Palin E-Mail Snoop Gets Year In Prison 417
netbuzz writes "David Kernell, whose prying into Sarah Palin's personal e-mail account caused an uproar two months before the 2008 presidential election, was today sentenced to a year and a day by a judge in Knoxville, Tenn. Kernell was convicted of misdemeanor computer fraud and felony obstruction of justice back in April. His attorney had argued for probation on the grounds that what Kernell did amounted to a prank that spun out of control."
Year and a day? (Score:2, Interesting)
What is the point of adding a day onto the sentence?
Re:Meanwhile, billionaire Mark Zuckerberg skates (Score:5, Interesting)
If you are rich, you get away with stuff. It is the American way.
http://www.vaildaily.com/article/20101104/NEWS/101109939/1078&ParentProfile=1062 [vaildaily.com]
Only liberals serve time down here, boy (Score:4, Interesting)
This guy just got lucky and guessed a password. But he acted against a conservative in Tennessee, so he got a year in prison. James O'Keefe [wikipedia.org] actually tried to physically bug the telephone of a sitting U.S. Senator. But O'Keefe acted against a liberal in Louisiana, so he walked with probation.
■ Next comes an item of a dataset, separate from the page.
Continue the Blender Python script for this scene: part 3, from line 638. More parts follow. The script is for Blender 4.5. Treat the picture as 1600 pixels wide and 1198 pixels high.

Re:Punishment based on victim, not crime (Score:3, Interesting)
There was an interesting slashdot post I saw a while ago which is relevant here, and which I'll attempt to paraphrase.
Basically, there are three classes of people in America - the ruling class (politicians, CEOs, and the filthy rich), those who directly protect the interests of the ruling class (the police and military) and everyone else. Call these first, second, and third class respectively. To come to the right sentence, you take a reasonable punishment, and multiply it by 10^([class of victim]-[class of perpetrator]).
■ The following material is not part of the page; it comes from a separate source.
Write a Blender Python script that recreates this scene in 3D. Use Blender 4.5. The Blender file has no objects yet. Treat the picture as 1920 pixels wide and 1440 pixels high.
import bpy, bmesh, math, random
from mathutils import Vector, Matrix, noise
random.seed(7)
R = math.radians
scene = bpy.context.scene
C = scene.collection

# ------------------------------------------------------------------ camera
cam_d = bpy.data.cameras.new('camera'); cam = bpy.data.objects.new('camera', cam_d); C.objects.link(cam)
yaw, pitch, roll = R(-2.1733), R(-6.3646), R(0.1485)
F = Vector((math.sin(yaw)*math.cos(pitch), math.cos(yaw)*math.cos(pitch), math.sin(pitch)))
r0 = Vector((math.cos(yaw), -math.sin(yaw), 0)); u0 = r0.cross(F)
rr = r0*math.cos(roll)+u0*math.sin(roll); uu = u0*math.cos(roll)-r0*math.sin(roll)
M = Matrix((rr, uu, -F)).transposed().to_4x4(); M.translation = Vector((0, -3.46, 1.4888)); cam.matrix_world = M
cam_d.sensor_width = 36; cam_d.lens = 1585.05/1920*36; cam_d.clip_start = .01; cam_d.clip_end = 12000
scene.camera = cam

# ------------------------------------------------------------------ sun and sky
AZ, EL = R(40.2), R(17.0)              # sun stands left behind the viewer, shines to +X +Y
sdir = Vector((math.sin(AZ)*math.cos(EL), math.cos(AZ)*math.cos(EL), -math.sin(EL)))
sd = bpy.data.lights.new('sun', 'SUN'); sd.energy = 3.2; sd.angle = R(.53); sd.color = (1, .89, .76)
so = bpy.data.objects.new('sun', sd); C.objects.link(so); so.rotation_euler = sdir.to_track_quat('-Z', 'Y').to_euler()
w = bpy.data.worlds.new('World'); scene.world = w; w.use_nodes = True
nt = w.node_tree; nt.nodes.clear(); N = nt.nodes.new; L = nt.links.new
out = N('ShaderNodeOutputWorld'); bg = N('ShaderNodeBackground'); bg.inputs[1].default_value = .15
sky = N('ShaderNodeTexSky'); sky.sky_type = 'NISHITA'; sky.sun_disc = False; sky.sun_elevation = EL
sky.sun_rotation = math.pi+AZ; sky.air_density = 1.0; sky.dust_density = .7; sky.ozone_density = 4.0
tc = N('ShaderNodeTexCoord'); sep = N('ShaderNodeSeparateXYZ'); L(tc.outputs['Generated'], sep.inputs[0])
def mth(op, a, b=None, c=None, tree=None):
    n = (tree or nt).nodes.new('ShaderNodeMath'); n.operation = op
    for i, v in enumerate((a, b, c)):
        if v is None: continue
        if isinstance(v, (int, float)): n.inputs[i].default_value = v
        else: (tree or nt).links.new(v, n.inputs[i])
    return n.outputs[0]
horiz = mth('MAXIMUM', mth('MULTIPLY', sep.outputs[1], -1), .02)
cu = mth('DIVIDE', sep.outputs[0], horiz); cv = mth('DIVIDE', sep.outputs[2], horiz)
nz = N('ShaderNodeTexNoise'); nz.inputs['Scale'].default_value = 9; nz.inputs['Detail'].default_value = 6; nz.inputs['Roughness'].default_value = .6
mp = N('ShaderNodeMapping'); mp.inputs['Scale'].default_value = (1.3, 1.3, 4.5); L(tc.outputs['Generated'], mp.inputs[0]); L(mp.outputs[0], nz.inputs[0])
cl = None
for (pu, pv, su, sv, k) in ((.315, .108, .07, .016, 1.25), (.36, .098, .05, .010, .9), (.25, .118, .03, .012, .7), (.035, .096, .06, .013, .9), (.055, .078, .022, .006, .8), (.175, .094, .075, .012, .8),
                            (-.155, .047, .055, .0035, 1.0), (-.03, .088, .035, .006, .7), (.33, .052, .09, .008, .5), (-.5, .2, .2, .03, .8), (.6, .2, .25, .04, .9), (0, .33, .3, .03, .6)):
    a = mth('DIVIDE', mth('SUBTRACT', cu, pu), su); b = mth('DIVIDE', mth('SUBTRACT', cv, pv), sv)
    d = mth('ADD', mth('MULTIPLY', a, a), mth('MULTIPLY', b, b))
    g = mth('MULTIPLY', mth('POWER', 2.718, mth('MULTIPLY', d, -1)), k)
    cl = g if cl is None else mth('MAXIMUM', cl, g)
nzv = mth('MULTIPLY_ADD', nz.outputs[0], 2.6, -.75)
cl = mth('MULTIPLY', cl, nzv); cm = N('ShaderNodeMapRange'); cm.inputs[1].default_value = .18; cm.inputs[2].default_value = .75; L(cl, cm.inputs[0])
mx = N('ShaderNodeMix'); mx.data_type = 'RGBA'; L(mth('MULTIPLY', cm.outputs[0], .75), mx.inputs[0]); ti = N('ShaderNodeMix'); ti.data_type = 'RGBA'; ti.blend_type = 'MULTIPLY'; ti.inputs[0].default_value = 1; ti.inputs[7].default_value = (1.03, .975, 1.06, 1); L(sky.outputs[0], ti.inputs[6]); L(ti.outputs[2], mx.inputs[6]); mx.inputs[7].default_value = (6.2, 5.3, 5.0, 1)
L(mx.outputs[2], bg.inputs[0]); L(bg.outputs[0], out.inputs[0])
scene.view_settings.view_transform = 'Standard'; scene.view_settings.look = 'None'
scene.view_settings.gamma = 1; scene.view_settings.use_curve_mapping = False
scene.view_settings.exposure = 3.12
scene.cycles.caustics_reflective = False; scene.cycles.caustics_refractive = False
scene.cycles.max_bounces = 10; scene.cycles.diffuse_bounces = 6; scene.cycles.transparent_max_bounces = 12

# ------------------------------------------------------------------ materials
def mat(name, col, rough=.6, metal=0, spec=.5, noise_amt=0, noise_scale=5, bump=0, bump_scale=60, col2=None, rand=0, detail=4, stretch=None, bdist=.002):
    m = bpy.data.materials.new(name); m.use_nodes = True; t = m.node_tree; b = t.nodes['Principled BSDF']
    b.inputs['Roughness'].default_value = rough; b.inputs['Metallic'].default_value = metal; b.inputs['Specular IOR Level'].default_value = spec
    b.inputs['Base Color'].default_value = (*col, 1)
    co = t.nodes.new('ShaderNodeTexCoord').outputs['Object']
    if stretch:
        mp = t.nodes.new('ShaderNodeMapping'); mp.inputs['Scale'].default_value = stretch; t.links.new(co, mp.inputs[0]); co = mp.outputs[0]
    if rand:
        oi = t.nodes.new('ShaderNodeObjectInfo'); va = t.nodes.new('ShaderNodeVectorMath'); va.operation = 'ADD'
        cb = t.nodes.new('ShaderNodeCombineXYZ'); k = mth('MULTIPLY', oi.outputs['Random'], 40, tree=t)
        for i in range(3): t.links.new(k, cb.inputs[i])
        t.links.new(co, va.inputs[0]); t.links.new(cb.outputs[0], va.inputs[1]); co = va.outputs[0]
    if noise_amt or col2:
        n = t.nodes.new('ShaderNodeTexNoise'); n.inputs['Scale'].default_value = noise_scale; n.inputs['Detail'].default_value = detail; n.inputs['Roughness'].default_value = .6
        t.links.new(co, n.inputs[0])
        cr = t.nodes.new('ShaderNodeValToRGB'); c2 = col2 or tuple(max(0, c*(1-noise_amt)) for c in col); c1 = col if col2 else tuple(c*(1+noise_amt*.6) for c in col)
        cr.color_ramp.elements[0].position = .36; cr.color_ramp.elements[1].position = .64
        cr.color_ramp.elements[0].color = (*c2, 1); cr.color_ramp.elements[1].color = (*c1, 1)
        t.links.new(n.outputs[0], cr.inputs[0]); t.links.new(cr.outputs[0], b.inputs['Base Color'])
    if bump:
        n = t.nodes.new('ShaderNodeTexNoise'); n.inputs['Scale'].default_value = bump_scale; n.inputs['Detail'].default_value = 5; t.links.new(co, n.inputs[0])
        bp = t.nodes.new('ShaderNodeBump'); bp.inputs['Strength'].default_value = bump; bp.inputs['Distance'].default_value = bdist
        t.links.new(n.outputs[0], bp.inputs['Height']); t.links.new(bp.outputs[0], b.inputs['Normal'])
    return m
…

Case in point - BART cop kills relatively unimportant black guy. Class of victim minus class of perpetrator is 2 - 3 = -1. Multiplier is hence 0.1. A reasonable prison sentence for shooting an unarmed, handcuffed person in the back would start at about twenty years, but the multiplier pulls that down to 2 years, as was seen. Also, if you assault a police officer, you can probably expect a sentence starting at about ten times what you would get for assaulting someone random in a bar, unless that person turns out to be a member of one of the higher classes.
This is a rather extreme example. If you really got unlucky doing this to a member of your own class, the prank might get you a few days in jail. But by pissing off someone two classes higher than himself, our prankster earned himself a sentence multiplier of 100, or about a year in jail. Let this be a lesson to any third class person stupid enough to piss off a first class person. The justice^H^H^H^H^H^H^H legal system frowns on such a disruption of the natural order of things.
Re:He should have been a rich banker (Score:2, Interesting)
It was the DA, not the judge, who decided to seek two misdemeanor charges instead of a felony charge.
Googling for "Martin Joel Erzinger" and consulting the non-emotional news items [such as this one [go.com]], it seems the DA thought this course of action more likely to (1) guarantee conviction [thereby resulting in damage to his permanent record and maybe prison time] and (2) guarantee restitution.
Perhaps the DA is a scumbag with a special place in his heart for rich people, but I'm so sick of media (and blogger) spin that I'm going to say that maybe, just maybe, he knows more about the ins and outs of Colorado felony hit-and-run convictions than I do and was acting in good faith.
Re:Punishment based on victim, not crime (Score:3, Interesting)
You're being every bit as disengenuous as he was. He was hacking into her account to look for dirt in an attempt to manipulate the outcome of a national election. Still, just a misdemeanor. But then he went on to deliberately obstruct the investigation, lying to investigators, attempting to hide evidence, etc. Most of his sentence (which doesn't involve prison time, but of course you know that, and you're just trolling) is a result of his dicking around with the law enforcement agencies, not with the hack itself.